Lindley, Keith. "Whitechapel independents and the English Revolution." The Historical Journal 41.1 (1998): 283-291.

The parish at Whitechapel, a London suburb, was neither the wealthiest nor the most radical during the period between 1640 and 1662, but the Independent members of the parish were some of the most influential during the English Civil war. The three leading figures among the Whitechapel Independents were Richard Loton, William Townsend, and Peter Gale. All three served on the militant Tower Hamlets committee, influencing both parochial elections and the House of Commons (if such a thing needed to be done) to further their own cause. Fiercely parliamentary, the Tower Hamlets committee readily alienated a large portion of Whitechapel parishioners early in the war by pressing them to serve in anti-royalist forces "in the name of king and parliament" (285). A number of parochial Independents sustained their prominence, serving the Nominated Assembly until its dissolution in 1653 and (at that point) petitioning Cromwell for its recall. In the end, though, the Independent congregation at Whitechapel (just as that of England as a whole) was not able to survive the Stuart Restoration, but it left a legacy of sociopolitical liberalism that became one of Whitechapel’s distinguishing characteristics over the next 250 years.

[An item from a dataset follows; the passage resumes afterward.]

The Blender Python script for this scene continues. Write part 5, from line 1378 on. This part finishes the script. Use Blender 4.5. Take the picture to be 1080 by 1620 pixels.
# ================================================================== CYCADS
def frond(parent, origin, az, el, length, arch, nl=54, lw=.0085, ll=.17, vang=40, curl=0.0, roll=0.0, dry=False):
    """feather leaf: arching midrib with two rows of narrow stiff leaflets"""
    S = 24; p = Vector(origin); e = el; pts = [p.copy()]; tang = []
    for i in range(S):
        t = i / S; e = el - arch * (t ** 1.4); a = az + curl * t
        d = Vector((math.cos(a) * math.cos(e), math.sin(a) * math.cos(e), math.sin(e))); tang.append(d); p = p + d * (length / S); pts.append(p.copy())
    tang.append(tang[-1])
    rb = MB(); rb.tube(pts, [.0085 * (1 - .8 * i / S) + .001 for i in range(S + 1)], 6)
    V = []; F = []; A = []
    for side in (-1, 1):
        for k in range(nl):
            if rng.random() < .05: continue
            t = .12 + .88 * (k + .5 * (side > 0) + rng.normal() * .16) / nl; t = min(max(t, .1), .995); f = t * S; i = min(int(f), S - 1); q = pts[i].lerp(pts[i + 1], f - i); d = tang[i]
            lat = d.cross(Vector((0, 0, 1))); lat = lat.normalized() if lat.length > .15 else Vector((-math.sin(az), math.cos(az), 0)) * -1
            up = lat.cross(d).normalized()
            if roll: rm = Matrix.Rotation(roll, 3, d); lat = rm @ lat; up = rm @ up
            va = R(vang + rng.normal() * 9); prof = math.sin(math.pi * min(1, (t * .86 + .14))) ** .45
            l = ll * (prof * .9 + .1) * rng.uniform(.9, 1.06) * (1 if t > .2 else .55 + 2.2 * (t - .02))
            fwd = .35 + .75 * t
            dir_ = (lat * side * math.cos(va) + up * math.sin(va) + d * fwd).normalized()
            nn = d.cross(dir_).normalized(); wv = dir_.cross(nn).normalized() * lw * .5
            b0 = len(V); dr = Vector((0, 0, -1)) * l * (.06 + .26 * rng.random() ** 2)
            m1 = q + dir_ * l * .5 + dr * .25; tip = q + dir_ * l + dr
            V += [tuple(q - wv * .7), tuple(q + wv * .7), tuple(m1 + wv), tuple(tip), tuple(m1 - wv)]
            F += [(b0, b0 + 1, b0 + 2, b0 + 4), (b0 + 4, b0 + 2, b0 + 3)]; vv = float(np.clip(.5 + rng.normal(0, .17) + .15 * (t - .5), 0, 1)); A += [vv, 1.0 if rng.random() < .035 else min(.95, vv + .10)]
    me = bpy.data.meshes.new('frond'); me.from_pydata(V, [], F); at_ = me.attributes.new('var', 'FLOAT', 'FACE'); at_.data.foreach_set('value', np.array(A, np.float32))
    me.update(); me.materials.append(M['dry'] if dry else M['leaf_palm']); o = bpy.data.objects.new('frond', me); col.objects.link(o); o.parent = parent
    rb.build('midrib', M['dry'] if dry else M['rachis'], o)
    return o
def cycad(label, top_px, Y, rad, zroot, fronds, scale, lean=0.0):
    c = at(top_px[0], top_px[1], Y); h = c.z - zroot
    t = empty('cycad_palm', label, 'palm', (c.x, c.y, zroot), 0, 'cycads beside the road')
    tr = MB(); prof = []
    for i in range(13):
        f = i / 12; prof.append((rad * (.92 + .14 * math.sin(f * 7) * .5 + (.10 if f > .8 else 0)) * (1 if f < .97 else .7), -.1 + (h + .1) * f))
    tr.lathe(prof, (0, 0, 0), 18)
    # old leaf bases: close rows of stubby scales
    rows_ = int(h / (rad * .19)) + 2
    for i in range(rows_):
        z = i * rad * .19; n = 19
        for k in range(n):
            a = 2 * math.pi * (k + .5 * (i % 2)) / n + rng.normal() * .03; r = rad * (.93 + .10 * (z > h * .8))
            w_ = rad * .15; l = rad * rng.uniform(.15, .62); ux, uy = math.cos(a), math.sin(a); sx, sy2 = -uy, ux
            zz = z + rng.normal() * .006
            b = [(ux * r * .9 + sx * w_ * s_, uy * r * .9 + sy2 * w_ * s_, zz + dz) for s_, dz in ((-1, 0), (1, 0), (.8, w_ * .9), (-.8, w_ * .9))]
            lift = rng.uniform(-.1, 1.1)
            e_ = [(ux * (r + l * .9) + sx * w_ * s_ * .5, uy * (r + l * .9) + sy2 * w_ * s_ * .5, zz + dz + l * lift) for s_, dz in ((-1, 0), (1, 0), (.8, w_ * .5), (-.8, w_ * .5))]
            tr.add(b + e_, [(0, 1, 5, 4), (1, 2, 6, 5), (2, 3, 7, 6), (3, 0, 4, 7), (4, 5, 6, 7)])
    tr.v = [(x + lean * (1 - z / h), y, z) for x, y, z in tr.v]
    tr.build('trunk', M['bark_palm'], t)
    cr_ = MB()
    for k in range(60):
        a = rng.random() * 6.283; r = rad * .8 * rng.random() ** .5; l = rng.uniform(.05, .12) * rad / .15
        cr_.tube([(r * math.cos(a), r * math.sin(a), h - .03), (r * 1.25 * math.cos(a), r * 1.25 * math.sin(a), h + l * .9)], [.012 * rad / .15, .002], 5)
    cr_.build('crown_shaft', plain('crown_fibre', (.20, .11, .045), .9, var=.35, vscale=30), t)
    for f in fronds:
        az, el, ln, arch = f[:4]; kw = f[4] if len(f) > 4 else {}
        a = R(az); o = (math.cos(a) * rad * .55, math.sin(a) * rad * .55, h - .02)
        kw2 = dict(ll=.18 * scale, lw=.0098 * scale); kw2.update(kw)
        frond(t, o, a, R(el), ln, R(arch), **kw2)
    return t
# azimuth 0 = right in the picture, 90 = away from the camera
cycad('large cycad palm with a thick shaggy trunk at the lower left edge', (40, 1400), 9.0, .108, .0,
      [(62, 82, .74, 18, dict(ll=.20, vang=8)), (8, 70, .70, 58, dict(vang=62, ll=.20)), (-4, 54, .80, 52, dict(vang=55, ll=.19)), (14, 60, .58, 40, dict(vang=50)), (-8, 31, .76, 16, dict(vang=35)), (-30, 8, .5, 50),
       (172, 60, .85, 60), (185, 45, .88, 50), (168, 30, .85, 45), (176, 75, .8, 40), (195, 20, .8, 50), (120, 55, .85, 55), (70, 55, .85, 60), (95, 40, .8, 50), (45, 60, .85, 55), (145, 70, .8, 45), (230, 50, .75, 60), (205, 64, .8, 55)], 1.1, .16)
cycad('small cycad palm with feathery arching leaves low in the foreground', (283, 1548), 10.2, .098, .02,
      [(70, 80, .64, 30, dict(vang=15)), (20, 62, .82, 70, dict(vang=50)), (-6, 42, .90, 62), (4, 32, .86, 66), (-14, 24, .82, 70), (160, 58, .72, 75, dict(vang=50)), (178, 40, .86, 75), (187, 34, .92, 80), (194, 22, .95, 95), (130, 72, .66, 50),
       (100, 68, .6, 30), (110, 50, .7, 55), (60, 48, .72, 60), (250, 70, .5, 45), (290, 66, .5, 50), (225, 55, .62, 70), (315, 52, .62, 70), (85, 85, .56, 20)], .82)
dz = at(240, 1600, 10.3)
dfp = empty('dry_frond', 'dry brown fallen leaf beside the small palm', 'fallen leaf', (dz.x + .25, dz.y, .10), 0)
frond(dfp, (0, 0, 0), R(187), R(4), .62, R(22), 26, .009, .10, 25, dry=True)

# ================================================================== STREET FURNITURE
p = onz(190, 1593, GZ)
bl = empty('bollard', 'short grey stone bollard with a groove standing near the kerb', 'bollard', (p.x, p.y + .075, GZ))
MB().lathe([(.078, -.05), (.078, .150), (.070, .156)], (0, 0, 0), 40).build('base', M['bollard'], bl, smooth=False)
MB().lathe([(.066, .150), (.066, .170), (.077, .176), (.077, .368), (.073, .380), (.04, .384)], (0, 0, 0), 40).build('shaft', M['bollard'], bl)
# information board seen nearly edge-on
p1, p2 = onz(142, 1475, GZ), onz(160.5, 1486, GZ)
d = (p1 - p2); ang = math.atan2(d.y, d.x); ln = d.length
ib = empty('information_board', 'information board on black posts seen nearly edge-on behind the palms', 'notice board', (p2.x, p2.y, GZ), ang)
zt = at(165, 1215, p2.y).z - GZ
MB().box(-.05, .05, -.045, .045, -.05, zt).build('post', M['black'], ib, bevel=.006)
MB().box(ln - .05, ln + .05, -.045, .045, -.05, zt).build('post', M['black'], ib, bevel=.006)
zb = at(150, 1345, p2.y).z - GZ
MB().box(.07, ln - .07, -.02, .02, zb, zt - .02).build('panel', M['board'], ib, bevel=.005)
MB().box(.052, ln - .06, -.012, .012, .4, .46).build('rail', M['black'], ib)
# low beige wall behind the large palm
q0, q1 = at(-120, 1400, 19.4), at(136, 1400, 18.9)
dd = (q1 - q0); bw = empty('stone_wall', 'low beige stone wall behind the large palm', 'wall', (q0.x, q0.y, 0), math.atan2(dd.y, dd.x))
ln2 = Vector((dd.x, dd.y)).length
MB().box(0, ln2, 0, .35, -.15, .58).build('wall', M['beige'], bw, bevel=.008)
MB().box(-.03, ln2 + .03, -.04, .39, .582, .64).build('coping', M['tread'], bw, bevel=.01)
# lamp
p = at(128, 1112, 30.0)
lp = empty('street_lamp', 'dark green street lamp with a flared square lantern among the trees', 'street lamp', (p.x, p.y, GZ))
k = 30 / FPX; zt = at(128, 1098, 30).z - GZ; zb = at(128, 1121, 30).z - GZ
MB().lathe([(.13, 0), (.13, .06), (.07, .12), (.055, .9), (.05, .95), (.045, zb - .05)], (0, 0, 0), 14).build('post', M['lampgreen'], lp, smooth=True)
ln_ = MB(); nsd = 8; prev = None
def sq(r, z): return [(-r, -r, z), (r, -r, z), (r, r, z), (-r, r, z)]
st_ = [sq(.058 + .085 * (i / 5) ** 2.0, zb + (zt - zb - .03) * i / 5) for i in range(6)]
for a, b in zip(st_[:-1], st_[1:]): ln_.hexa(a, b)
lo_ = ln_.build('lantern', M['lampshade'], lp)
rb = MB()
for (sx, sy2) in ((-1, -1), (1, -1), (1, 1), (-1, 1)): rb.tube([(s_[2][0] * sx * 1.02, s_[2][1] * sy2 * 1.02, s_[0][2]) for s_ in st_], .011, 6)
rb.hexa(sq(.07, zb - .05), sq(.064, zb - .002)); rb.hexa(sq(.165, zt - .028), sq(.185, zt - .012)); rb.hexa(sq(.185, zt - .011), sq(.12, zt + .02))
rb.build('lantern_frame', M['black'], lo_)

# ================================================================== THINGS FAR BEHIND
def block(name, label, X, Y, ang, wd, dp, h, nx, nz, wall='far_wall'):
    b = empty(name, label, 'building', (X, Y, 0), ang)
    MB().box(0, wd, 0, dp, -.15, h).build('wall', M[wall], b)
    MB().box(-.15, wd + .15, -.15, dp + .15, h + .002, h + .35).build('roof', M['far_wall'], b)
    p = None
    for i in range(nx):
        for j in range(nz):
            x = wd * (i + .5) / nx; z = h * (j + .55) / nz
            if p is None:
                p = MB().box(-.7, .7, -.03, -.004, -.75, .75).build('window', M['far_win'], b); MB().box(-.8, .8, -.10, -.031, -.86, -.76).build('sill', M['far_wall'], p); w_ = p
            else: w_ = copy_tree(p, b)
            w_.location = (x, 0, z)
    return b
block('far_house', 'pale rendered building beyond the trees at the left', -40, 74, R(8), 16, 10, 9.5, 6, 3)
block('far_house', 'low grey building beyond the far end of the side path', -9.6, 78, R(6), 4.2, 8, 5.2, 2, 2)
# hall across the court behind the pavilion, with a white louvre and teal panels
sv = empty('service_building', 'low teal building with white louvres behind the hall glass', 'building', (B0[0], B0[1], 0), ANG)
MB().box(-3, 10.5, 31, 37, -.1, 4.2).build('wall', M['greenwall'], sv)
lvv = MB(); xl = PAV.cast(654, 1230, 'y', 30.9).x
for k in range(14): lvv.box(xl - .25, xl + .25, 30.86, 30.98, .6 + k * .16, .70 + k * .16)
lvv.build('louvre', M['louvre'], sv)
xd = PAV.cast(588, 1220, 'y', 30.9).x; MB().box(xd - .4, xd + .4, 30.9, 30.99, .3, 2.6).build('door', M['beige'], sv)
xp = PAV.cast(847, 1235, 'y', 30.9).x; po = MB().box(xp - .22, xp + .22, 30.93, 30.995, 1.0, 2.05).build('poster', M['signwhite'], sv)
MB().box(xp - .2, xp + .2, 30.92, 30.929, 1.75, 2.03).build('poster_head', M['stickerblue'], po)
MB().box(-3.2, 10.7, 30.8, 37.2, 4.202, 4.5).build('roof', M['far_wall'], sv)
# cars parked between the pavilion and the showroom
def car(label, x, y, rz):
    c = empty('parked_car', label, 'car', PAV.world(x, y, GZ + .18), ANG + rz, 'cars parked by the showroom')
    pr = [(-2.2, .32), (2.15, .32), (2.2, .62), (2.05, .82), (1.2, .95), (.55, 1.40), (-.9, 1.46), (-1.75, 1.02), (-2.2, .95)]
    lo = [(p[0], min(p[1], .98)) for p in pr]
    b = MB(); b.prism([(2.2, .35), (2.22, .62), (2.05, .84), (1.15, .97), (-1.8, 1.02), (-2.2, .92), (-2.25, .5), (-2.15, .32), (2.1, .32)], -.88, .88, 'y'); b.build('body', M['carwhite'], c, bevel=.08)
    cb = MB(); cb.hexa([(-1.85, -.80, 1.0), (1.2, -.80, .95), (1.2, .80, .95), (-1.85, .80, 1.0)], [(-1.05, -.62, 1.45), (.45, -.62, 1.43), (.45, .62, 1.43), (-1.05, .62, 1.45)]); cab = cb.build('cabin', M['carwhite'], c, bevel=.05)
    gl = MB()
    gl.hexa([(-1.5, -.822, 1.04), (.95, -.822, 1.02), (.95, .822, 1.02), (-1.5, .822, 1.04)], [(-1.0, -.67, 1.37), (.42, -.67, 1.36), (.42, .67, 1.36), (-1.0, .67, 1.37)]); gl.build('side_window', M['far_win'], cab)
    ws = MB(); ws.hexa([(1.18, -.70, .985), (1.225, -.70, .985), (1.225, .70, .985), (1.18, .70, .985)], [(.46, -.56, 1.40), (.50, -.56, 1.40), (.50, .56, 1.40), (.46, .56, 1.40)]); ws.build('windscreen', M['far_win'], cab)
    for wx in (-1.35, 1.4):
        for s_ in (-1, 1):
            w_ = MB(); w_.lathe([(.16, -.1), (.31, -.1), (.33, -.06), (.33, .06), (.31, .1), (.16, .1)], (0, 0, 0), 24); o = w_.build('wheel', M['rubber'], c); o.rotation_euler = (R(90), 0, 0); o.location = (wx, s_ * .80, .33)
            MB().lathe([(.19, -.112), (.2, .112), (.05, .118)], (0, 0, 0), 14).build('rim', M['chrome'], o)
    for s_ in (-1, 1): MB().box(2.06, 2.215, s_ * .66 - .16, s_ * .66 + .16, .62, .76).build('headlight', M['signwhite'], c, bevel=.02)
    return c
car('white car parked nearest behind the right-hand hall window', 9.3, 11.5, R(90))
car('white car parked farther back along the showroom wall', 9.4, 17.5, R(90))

Noonan, Kathleen N. "‘The Cruell Pressure of an Enraged, Barbarous People’: Irish and English Identity in Seventeenth-Century Policy and Propaganda." The Historical Journal 41.1 (1998): 151-177.

Irish refugees fleeing their homeland descended on London en masse as the English Civil War "resurrected questions of what it meant to be English" (152). Many English found the answers to those questions in differentiating themselves from the new immigrants. For the most part, earlier English discussions of Ireland and its people stressed England’s superiority while acknowledging the virtues of certain aspects of Ireland’s environs and population. Contemporaries, however, led by John Temple and his The Irish Rebellion promulgated the notion of the Irish as a barbaric, monstrous, and irredeemable group. Reprinted ten times over the next two hundred years, Temple’s treatise served as the basis of popular British sentiment towards the Irish for nearly two and a half centuries. Temple’s puritan sympathies shine through his work, which debases both Irish religion and ethnicity and stresses their inferiority to the English. Moreover, Temple makes blatant use of propaganda to tie treachery in the Irish rebellion to royal deceit and to formulate an English identity independent of the monarchy.

Roberts, Stephen. "Welsh Puritanism in the Interregnum." History Today 41.3 (1991): 36-41.

As late as 1640, Wales was regarded by the English as a "territory in which the light of the Gospel had yet to shine" (36). Welsh members of royal forces at the battle of Naseby did little to further the Welsh position within the British Isles and elicited the derision of the parliamentary forces. Early on in the war, in fact, Parliament had begun to subdue South Wales—although Wales still became a locus for the abortive second civil war in 1648. The great turning point for popular English sentiment toward the Welsh was the dispatch of two Puritan preachers by parliament to Wales in 1644. Those two were followed by a third in 1648 and the three gained notoriety through their successful ministry to the Welsh. After January 1649 and the execution of Charles I, the Dominion of Wales became surprisingly important in national politics. The free and rapid extension of English culture into Wales (foiled by England’s continued abhorrence of the Irish) welded the two peoples more closely together than any other dominions of the British Isles.